#### Work required
Copy each line that contains the word "objects".

#### Rows
----------------------------------------

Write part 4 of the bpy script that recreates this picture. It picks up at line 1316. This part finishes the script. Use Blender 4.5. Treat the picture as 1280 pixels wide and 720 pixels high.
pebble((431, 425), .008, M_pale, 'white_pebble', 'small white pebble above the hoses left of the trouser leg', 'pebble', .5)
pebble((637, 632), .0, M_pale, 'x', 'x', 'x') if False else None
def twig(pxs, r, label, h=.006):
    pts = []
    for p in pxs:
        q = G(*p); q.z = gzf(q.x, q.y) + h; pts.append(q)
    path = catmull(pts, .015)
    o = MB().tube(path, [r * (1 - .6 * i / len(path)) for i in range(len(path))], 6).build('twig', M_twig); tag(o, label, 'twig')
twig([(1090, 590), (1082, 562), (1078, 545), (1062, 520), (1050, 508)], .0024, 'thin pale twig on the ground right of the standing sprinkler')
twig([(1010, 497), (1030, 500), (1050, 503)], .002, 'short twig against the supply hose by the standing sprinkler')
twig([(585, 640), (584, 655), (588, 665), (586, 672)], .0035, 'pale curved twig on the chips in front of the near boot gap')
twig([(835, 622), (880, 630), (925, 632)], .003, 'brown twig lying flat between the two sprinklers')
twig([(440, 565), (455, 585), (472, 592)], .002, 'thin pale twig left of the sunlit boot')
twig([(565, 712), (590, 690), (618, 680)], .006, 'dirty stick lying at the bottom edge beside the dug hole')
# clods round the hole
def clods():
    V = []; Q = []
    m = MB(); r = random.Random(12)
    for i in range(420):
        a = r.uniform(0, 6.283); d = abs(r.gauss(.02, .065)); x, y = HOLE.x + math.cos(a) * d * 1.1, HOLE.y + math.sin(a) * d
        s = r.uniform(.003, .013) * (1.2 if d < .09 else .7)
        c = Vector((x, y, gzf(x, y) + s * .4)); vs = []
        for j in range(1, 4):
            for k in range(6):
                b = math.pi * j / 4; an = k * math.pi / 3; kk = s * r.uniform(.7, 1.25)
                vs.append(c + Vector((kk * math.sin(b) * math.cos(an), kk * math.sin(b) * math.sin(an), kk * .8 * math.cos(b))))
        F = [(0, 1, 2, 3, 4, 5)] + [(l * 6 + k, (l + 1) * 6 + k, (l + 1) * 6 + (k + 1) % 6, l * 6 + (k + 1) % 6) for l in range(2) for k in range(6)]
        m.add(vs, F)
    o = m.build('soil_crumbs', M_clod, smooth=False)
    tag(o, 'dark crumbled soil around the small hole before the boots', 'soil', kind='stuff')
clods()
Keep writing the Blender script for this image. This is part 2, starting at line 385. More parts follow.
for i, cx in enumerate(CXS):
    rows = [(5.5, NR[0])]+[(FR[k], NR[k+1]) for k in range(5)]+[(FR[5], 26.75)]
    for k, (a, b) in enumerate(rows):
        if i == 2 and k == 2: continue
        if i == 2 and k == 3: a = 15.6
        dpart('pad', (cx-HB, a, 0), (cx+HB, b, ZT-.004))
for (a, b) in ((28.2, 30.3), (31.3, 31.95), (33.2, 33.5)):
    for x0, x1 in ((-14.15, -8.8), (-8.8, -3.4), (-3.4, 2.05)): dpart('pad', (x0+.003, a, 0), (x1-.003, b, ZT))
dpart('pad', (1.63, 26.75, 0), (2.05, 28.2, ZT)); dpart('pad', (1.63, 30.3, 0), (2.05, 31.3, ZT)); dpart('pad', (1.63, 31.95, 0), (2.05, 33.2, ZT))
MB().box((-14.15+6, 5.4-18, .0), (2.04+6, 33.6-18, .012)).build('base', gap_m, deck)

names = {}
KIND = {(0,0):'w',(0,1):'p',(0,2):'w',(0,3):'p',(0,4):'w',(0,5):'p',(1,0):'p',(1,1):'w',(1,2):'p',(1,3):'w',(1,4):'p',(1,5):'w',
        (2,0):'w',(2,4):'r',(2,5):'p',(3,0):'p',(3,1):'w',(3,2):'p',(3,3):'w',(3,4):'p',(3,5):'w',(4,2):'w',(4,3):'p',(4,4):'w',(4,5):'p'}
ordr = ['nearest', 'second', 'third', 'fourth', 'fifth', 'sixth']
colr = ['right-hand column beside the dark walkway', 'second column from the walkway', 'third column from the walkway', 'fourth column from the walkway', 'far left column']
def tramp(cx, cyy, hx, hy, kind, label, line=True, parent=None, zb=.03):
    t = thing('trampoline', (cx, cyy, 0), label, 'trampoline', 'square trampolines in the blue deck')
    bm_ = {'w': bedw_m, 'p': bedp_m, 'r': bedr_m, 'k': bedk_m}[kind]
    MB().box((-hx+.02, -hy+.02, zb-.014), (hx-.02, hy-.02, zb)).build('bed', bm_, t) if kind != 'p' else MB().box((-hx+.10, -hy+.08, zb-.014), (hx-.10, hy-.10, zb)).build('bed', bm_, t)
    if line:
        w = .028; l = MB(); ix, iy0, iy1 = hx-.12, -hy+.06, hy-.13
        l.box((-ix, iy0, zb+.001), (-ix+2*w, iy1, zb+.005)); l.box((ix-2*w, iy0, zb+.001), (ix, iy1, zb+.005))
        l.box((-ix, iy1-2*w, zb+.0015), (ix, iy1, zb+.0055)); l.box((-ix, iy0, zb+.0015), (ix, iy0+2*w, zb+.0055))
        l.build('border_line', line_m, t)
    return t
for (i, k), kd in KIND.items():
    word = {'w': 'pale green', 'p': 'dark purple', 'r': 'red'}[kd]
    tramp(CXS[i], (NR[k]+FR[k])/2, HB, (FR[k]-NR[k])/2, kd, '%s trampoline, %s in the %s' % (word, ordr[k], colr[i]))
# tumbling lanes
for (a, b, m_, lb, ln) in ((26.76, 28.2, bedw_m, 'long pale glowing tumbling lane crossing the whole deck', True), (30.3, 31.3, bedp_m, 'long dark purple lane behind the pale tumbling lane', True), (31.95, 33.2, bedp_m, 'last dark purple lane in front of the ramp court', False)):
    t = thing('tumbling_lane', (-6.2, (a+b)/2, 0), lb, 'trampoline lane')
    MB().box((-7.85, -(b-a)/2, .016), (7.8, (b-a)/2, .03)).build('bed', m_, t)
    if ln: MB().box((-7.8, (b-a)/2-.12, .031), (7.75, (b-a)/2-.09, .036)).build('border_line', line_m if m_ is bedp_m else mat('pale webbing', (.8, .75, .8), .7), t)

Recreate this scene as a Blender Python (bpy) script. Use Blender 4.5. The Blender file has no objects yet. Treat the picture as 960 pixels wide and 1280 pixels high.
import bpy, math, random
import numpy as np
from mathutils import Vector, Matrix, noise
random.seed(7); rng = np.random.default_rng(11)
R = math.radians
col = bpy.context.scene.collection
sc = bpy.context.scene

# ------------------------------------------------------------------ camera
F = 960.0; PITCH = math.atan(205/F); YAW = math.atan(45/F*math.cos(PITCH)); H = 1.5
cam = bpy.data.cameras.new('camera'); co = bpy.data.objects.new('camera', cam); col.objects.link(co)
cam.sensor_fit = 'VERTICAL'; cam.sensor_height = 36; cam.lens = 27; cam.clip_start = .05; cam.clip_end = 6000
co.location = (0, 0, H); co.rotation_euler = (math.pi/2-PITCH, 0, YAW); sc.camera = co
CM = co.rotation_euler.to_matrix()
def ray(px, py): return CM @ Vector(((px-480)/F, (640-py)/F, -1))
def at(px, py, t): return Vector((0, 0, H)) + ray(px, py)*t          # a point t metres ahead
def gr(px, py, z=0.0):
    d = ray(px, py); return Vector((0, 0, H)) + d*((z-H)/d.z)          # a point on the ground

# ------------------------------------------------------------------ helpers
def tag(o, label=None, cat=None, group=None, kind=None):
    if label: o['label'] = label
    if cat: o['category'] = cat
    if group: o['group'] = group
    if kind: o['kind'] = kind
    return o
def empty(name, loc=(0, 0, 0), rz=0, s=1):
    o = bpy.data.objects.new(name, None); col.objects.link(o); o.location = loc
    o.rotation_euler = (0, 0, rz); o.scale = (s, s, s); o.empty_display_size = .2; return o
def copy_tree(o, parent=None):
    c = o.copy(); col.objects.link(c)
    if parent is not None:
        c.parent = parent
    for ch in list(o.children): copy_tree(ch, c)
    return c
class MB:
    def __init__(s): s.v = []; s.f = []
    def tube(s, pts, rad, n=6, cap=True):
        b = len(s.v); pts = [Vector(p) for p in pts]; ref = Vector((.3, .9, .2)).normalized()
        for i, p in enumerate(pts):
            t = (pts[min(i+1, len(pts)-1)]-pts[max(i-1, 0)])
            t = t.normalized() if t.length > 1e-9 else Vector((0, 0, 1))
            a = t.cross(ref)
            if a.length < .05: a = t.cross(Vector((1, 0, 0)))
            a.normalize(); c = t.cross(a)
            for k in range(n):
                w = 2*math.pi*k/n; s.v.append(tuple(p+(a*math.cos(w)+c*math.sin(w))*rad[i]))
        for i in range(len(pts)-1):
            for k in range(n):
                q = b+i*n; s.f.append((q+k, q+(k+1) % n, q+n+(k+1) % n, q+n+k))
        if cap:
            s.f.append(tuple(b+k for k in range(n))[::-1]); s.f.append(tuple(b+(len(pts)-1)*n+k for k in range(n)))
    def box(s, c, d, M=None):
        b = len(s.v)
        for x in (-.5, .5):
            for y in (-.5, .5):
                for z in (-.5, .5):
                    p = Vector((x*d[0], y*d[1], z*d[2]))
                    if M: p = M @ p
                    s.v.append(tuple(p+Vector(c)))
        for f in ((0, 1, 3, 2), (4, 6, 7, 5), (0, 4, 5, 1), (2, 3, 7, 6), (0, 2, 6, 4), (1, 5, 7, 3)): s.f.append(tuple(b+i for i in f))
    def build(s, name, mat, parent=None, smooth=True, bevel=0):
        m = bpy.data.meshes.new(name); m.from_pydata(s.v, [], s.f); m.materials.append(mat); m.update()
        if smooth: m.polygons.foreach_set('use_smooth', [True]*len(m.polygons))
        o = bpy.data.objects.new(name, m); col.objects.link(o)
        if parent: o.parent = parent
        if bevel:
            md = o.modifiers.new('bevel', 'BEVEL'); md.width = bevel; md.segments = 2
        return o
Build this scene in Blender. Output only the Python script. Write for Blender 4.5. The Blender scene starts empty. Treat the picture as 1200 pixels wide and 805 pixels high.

----------------------------------------

#### Exercise response
Recreate this scene as a Blender Python (bpy) script. Use Blender 4.5. The Blender file has no objects yet. Treat the picture as 960 pixels wide and 1280 pixels high.
cam = bpy.data.cameras.new('camera'); co = bpy.data.objects.new('camera', cam); col.objects.link(co)
    o = bpy.data.objects.new(name, None); col.objects.link(o); o.location = loc
    c = o.copy(); col.objects.link(c)
        o = bpy.data.objects.new(name, m); col.objects.link(o)